Since 1984, Indarjit Singh has campaigned to have those responsible for the “genocide against Sikhs” to be brought to justice, he said. He has written articles in the Sikh Messenger, the Journal of Amnesty International, the Times newspaper, and the Guardian newspaper among other British, French, American and Arabic journals, and on radio and TV broadcasts.

“My effort and those of many others for the Indian government to respect civilized norms and bring those responsible to justice have simply fallen on deaf ears,” he added.

The controversy surfaced on Oct. 15 when SikhChic.com, a Canada-based blog, published a commentary by its founder, T. Sher (Tapisher) Singh.

“There is also nothing wrong in welcoming special guests and recognizing their presence in the audience, as long as they are not hostile to Sikh interests, or representing those who are considered hostile, and seen as nursing an antipathy, to our community,” he wrote.

“I am not talking of minor disputes or differences or transgressions. I am talking about the murder of tens of thousands of innocent men, women and children. And the 28-year long government cover-up.

“The dust hasn’t settled, the blood hasn’t dried from 1984 and the wholesale murder of Sikh youth during the decade that followed. Don’t we owe justice to them and their grieving families?

“The question, then, is why — in today’s environment — one of our own organizations is going rogue on us and honouring our detractors?”

On Oct. 18, the Canadian Sikh Coalition, a non-governmental organization representing more than 50 Sikh gurdwaras and societies, also condemned the gala.

“These individuals may not have been directly involved with the 1984 genocide yet they represent a state (that) committed the gruesome acts and never provided justice. By honoring the Indian state at a Sikh event during the 1984 anniversary is a blow at the hearts of Sikhs worldwide.

“…We need to continue the struggle for justice and not try to coat it with honorariums at film festivals in the United States,” said Moninder Singh, spokesman for the coalition.

The coalition boycotted the event and urged all Sikh organizations that partnered with the film festival, and all those planning to attend, to also boycott the event.

Three Sikh American organizations appeared on the foundation’s list of ‘Community Partners’ as of Oct. 28, including New York-based Sikh Coalition and the Washington-based Sikh American Legal Defense and Education Fund, in support of the film festival.

“(We) feel they are two separate events, the film festival and the gala,” said Jasjit Singh, SALDEF’s executive director. The group supports the film festival because it promotes Sikh art, and is educational in nature, he said. “The gala has the controversial element.”

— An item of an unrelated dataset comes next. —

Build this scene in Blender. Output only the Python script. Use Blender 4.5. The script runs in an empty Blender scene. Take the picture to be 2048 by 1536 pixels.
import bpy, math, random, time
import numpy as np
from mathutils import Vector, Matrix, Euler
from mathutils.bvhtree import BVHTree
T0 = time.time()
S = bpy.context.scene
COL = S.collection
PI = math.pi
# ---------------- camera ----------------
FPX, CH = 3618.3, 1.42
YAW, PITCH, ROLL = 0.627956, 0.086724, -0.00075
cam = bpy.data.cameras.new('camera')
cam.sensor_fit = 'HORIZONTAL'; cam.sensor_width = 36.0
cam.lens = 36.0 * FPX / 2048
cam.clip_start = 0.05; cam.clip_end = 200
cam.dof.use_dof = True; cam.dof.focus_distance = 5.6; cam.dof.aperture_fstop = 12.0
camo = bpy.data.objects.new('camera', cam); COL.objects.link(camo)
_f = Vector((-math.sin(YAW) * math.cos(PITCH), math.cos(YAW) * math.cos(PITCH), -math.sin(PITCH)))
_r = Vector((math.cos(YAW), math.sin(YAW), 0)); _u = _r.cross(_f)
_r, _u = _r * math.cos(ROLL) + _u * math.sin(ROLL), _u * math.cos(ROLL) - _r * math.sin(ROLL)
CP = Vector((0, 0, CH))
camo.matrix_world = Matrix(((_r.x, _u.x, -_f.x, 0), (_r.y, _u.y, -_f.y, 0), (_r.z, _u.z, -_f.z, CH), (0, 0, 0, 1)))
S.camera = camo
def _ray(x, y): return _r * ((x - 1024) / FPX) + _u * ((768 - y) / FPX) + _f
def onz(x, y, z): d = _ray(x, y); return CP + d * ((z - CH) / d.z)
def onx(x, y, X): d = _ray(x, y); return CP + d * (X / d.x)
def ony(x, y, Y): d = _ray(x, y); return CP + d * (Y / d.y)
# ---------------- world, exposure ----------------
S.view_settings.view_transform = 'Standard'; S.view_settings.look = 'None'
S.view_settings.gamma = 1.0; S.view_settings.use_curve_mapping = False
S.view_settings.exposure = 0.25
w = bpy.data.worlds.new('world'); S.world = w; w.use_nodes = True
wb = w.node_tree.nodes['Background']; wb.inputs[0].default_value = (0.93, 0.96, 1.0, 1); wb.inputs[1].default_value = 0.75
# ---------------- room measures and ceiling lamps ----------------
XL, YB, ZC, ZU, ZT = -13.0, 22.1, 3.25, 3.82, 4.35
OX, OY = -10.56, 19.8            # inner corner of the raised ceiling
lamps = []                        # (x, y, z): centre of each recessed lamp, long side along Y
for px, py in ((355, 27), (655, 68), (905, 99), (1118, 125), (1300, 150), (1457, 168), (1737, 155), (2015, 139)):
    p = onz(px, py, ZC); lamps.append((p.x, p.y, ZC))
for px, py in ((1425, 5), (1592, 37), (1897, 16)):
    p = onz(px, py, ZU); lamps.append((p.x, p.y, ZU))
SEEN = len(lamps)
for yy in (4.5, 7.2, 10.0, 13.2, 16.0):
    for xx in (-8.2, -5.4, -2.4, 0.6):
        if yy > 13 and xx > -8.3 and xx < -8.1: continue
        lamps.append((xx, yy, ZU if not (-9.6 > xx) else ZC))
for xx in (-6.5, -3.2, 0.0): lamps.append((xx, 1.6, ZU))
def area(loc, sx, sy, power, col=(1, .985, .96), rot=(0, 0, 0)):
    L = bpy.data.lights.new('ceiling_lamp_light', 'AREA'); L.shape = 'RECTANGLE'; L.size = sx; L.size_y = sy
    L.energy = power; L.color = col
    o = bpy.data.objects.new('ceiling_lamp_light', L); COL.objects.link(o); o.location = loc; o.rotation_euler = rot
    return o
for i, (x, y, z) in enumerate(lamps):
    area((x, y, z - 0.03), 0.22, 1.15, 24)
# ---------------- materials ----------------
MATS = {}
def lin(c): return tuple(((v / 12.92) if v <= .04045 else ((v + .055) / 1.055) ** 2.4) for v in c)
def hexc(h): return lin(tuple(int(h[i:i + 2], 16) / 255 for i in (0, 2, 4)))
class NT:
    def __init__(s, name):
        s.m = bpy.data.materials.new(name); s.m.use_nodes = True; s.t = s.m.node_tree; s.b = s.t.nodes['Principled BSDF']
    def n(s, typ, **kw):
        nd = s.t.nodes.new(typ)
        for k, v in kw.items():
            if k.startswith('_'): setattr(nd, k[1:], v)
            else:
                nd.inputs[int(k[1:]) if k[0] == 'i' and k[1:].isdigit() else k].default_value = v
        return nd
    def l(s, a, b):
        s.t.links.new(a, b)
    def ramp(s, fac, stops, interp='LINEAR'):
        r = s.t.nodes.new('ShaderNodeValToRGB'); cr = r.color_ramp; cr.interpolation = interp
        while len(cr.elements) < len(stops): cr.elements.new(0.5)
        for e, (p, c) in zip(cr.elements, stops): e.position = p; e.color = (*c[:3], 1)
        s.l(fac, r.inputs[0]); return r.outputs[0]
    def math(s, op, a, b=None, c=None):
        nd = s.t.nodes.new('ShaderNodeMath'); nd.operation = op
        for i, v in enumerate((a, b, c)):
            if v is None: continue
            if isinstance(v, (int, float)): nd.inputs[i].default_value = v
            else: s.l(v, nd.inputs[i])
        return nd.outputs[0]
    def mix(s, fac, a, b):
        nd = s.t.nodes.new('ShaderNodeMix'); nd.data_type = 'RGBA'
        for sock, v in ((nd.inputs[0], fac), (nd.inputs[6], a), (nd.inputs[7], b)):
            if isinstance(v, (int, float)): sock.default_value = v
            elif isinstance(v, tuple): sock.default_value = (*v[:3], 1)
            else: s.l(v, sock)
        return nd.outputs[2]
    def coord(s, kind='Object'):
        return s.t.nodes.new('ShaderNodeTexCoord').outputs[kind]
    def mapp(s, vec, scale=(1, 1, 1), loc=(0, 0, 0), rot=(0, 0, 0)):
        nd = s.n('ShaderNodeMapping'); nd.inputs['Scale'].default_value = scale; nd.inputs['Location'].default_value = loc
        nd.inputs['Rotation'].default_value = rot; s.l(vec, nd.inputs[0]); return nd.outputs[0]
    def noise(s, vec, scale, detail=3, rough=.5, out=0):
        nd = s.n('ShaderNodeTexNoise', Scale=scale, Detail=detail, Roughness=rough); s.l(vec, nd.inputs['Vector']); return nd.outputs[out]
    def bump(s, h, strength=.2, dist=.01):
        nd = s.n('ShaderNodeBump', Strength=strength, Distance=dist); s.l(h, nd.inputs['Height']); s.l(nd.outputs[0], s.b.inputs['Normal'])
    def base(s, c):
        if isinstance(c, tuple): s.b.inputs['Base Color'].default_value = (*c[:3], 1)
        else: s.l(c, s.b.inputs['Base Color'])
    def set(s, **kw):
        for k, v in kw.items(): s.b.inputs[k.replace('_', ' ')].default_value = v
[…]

SALDEF has no say in what the foundation decides to do for the gala, he added. But yesterday, SALDEF was no longer on its ‘Community Partners’ list.

The Sikh Coalition did not return SikhNN’s request for comment.

But another New York-based organization, Sikhs for Justice, which advocates for international awareness and justice for the November 1984 pogroms, told SikhNN: “Its shameful, tragic and offensive for the Sikh Art and Film Foundation to stand with Indian government responsible for genocidal attacks on Sikh community resulting in deaths of more than thirty thousand. Sikhs For Justice will start a campaign urging (the) Sikh community to boycott the film festival as no Indian government official should be allowed to participate in any such functions.”

In light of the mounting criticism of the foundation’s list of political honorees, it yesterday announced that it was postponing the gala. The film festival is on schedule for Nov. 3.

“Above all, the Sikh Art and Film Foundation’s raison d’être was founded as, and remains to celebrate Sikhi, not to divide the Sikh community,” Tejinder Singh told SikhNN. “Some concerns have surfaced, pertaining to our plans for the Nov. 2, 2012, gala. We are, therefore, postponing the Annual Heritage Gala.”